Common Experience book authors kick-off Innovation Week: ‘To Innovate is Human’

Sandy Pantlik | September 24, 2018

David Eagleman
Neuroscientist and author David Eagleman
runaway species
The Runaway Species is the 2018-2019 Common Reading book.

Authors of The Runaway Species, this year’s Common Experience book, presented to a near full-house Monday night at Evans Hall as a fitting end to the first day of Innovation Week at Texas State University. 

David Eagleman, a neuroscientist at Stanford University and New York Times bestselling author of Incognito: The Secret Lives of the Brain, and Anthony Brandt, composer and professor at Rice University’s Shepherd School of Music, took the audience on a spin through a few of the main concepts in their co-authored book.

An underlying theme of the presentation was providing a vision of how we can improve our future by understanding and embracing our ability to innovate. Innovation is the theme of this year’s Common Experience at Texas State. 

Eagleman and Brandt discussed how the specialization of the human brain’s anatomy allows us to lean into the future and think about what it can be. The brain seeks novelty and avoids repetition. However, Brandt said humans also have an aversion to too much novelty. A weekend at Burning Man is fine, but a year would be too much. 

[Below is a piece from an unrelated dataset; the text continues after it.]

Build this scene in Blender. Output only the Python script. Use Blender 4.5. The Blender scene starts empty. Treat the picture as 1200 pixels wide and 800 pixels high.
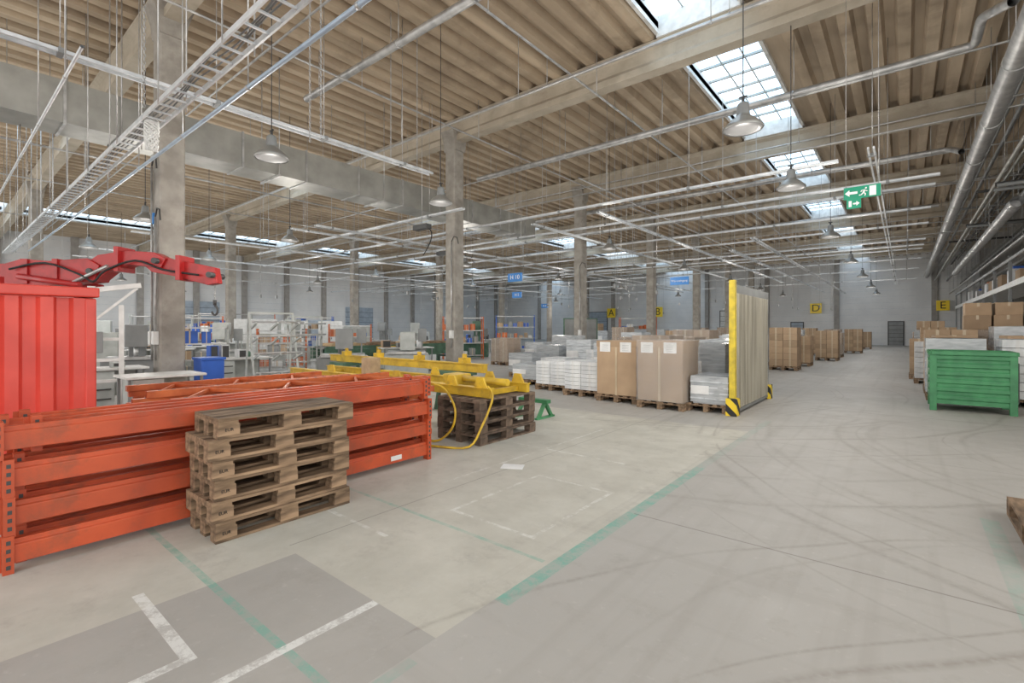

They also described in detail the ways ideas evolve using the three Bs — bending, breaking and blending.  In summary, humans transform the raw materials of our own experience by breaking, bending and blending them to create something new.  

The authors also referred to the concepts of overt and covert creativity outlined in The Runaway Species. Most creativity happens behind the scenes and under the hood of our brains, but the arts overtly showcase the creativity that lays hidden in our everyday lives. 

Every concept in the brain is related to other concepts in the brain. Eagleman and Brandt urged the audience to “proliferate options”— every time you come up with a solution, come up with others. Don’t remain at a fixed distance, generate a range of ideas.